"I am not angry. If anything, I am tired," Korede says, faced with yet another bloody crime scene to scour, yet another body to dump. The first few times, her beautiful sister Ayoola's self-defense claims seemed plausible, but the bodies have added up. And Korede Googled it: Three murders makes you a serial killer.
My Sister, the Serial Killer, the wry debut novel by Nigerian writer Oyinkan Braithwaite, tests the bonds of family, when family comes armed. The title says it all: Ayoola likes to kill her boyfriends. Korede can't quite bear to see her get caught: "Ayoola needs me; she needs me more than I need untainted hands." So, the gloves come on and the bleach comes out.
Ayoola is stunning, a "Bratz doll" next to her sister, who looks more like a "voodoo figurine." Men fall easy prey to her, while her looks make it impossible to for anyone to imagine she could be guilty of murder. If she went to trial, Korede thinks, she might be able to convince the court that her "actions were the fault of her victims and she had just acted as any reasonable, gorgeous person would."
So for Ayoola to be stopped, Korede will have to stop her. And there is suddenly a very strong motive for her to try when Ayoola picks her next boyfriend: the man Korede is in love with. That is the question at the tense heart of this novel. Who will she protect? Ayoola, who is selfish and violent — but family — or Tade, a doctor with soulful eyes and a "voice like the ocean"?
"There is no terror in the bang, only in the anticipation of it," as the (possibly apocryphal) Alfred Hitchcock quote goes. My Sister, the Serial Killer uses a familiar but irresistible formula: Give us a killer chasing a sympathetic character, make the writing plain so style doesn't get in the way, add some beauty and the threat of blood, and most of us are snared.
Braithwaite borrows as much from soap operas as from Hitch: there's a man in a coma, in whom Korede confides about her sister ("Come on," I yelled pointlessly at the book. "Obviously the coma guy will wake up and remember everything!"). There is plenty of Lady Macbeth-style scrubbing and a heavy-handed game of Clue with the presumptive next victim. But Braithwaite is at her best when she restrains these flamboyant impulses, and hews to vicious, delicious deadpan.

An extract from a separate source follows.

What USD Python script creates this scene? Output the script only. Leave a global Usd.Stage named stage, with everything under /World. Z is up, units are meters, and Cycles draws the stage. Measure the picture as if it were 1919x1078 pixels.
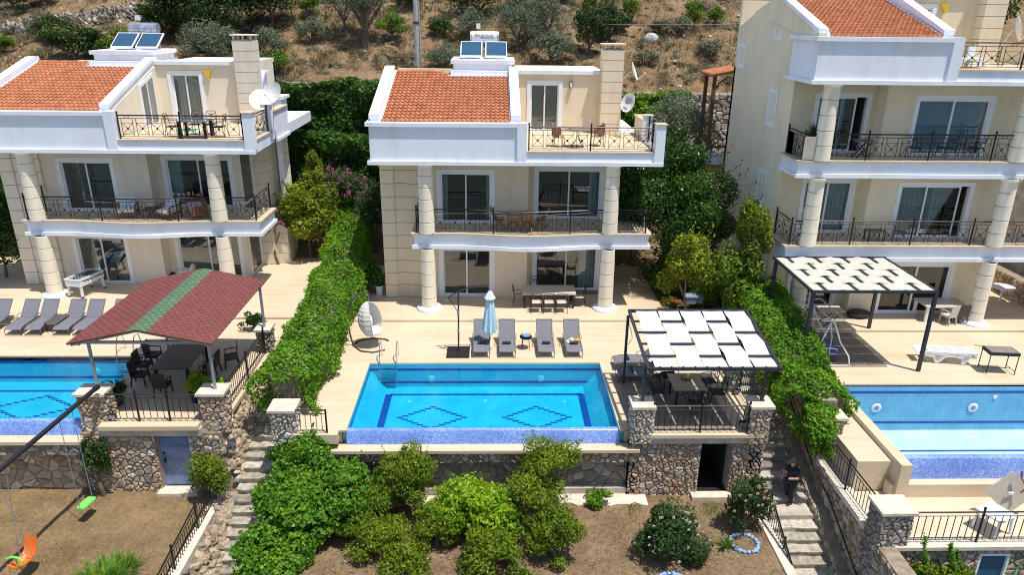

If Ayoola has a moral code, it is this: Men are shallow, and deserve what they get. "[H]e isn't all that different from the rest of them, you know." Ayoola says of Tade. "He isn't deep. All he wants is a pretty face. That's all they ever want."
One of the novel's few moving moments comes when Korede finally decides to try to warn Tade off — and in the process, realizes he really is no different from other men. Ayoola may be a killer, but on the subject of men, she is proven right, again and again. Tade has decided to propose to Ayoola, and when Korede asks why, he can only muster that she is "beautiful and perfect."
"He fails to point out that she laughs at the silliest things and never holds a grudge," Korede thinks furiously. "He hasn't mentioned how quick she is to cheat at games or that she can hemstitch a skirt without even looking at her fingers."
One could try to extract various weighty questions from this sparse novel: Does loyalty outweigh other virtues? What special claims do our families have on us? What does beauty do to character? Which social codes are worth following? But the most pressing question at the sour, sly heart of My Sister, the Serial Killer is the basic one: "What happened next?"